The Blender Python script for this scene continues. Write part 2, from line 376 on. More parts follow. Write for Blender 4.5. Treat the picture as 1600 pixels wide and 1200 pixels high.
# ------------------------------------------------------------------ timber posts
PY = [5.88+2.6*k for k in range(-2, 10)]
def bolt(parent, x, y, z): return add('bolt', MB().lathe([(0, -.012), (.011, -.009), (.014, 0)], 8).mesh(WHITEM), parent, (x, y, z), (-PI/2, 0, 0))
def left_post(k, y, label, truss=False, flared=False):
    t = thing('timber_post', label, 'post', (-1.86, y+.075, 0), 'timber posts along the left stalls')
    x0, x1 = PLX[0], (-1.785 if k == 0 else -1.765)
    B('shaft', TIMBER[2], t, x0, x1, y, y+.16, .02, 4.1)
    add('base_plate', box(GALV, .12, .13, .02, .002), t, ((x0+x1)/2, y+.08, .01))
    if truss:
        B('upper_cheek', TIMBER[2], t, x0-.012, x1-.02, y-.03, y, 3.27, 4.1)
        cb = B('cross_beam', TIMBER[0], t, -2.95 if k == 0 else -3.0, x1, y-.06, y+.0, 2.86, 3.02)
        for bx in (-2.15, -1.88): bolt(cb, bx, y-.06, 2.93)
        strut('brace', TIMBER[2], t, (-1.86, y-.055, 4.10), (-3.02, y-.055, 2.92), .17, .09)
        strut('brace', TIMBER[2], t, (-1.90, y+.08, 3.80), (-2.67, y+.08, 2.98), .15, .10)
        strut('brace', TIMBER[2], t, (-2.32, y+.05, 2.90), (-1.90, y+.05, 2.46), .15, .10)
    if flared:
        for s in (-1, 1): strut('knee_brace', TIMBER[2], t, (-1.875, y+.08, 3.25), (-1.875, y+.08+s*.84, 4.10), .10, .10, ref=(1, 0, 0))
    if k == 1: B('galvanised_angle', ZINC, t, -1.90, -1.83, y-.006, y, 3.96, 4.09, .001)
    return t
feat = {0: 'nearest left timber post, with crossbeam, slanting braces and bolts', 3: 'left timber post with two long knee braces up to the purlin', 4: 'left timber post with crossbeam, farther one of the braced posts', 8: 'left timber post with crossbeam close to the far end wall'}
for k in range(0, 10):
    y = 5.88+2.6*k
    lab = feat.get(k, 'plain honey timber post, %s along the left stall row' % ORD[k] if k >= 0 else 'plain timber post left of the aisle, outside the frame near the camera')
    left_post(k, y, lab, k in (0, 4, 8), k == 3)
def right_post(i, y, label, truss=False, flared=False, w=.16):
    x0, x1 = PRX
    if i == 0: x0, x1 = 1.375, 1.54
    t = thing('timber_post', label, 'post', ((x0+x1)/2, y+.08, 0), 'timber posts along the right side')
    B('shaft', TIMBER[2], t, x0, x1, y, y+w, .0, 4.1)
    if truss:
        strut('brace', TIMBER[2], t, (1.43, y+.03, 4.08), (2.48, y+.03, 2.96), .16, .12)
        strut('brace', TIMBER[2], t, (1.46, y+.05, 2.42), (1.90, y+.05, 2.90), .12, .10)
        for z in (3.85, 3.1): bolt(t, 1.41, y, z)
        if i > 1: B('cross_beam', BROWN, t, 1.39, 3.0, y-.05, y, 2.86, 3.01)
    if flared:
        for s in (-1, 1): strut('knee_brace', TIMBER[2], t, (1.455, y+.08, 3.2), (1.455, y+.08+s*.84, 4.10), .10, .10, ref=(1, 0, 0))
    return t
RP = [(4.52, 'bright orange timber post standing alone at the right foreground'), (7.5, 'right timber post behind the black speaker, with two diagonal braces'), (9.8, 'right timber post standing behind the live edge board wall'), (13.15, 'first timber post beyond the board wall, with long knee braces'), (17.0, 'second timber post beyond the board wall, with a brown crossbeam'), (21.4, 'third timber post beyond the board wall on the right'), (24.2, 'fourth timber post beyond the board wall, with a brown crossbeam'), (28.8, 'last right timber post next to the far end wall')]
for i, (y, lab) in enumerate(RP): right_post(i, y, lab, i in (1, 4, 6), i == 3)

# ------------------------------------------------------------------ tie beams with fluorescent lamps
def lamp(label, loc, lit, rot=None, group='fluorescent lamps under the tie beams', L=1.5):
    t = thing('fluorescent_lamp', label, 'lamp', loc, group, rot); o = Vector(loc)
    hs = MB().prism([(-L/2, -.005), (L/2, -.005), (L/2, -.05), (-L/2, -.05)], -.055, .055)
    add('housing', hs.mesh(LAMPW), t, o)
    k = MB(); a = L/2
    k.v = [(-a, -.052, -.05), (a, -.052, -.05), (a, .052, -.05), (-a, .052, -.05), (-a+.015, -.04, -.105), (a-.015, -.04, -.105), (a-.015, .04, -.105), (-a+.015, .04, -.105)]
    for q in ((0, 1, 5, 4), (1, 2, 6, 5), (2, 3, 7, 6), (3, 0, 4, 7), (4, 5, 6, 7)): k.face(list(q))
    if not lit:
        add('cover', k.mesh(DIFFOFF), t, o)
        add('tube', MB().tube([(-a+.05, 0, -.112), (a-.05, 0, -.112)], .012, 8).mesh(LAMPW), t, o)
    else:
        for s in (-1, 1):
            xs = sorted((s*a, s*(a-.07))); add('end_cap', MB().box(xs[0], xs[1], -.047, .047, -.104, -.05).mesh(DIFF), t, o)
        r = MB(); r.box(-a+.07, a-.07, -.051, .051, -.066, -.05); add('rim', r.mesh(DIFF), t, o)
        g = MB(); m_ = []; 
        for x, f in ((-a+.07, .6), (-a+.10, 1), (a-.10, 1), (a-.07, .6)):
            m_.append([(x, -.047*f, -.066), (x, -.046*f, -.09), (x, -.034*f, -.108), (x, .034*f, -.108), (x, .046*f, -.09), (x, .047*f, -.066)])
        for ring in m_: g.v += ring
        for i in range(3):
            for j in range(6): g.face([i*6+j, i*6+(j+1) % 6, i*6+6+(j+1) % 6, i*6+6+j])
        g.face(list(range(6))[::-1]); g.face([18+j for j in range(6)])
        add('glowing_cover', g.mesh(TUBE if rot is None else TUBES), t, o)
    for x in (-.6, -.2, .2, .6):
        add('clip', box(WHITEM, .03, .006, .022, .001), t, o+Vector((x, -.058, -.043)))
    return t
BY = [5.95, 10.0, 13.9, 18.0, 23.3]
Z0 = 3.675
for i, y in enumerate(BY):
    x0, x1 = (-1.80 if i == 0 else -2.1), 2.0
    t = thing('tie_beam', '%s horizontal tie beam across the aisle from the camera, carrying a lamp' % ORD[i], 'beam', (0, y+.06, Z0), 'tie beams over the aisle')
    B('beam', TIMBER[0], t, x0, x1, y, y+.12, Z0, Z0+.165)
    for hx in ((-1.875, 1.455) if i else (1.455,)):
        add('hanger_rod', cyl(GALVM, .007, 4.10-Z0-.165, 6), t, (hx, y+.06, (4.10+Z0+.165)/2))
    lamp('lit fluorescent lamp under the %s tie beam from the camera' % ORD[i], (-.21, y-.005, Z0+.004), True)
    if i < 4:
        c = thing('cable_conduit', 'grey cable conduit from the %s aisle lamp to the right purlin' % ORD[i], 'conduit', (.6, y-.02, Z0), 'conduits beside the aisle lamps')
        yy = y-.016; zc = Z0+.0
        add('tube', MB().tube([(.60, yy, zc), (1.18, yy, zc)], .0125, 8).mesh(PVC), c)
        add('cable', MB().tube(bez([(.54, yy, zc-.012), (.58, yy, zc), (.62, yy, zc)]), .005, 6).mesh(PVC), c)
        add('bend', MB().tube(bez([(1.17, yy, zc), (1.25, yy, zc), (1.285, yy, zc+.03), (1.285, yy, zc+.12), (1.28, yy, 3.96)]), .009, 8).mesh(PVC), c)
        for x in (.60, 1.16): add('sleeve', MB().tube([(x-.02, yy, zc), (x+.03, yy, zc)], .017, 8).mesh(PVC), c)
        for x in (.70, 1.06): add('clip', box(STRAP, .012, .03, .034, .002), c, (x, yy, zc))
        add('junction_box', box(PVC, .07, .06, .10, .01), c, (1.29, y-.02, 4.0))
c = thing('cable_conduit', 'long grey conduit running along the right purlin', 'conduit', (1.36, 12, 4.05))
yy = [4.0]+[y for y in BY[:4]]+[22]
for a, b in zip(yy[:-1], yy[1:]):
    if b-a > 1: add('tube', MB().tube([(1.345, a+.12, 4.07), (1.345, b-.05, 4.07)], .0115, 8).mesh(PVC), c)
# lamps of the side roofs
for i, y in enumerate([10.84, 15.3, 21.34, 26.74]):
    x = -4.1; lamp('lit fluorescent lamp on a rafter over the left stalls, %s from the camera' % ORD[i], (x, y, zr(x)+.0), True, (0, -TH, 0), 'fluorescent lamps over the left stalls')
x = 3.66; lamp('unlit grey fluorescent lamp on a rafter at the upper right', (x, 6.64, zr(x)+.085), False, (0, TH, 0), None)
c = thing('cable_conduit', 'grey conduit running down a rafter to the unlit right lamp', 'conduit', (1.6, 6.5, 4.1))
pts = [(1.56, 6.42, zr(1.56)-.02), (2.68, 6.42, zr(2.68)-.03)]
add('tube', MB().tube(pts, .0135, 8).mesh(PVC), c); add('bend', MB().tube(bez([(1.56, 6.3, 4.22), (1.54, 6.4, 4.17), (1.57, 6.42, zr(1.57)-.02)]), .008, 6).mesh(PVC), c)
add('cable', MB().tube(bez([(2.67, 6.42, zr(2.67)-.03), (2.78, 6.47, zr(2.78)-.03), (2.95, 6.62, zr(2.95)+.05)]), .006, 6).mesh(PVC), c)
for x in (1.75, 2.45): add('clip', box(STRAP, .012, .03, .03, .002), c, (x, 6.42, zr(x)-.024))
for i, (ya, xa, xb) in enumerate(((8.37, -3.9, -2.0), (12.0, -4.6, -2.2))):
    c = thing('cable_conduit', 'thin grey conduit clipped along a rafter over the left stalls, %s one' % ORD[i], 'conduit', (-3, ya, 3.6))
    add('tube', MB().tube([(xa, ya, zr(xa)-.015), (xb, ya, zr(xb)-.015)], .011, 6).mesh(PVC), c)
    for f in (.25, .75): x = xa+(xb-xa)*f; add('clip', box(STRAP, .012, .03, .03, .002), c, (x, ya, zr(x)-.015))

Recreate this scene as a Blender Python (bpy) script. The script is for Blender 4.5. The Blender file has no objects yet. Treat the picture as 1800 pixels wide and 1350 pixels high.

***

• What needs to be done
Keep only the lines that hold the string "from", and copy them out.

• Result of this task
The Blender Python script for this scene continues. Write part 2, from line 376 on. More parts follow. Write for Blender 4.5. Treat the picture as 1600 pixels wide and 1200 pixels high.
    t = thing('tie_beam', '%s horizontal tie beam across the aisle from the camera, carrying a lamp' % ORD[i], 'beam', (0, y+.06, Z0), 'tie beams over the aisle')
    lamp('lit fluorescent lamp under the %s tie beam from the camera' % ORD[i], (-.21, y-.005, Z0+.004), True)
        c = thing('cable_conduit', 'grey cable conduit from the %s aisle lamp to the right purlin' % ORD[i], 'conduit', (.6, y-.02, Z0), 'conduits beside the aisle lamps')
    x = -4.1; lamp('lit fluorescent lamp on a rafter over the left stalls, %s from the camera' % ORD[i], (x, y, zr(x)+.0), True, (0, -TH, 0), 'fluorescent lamps over the left stalls')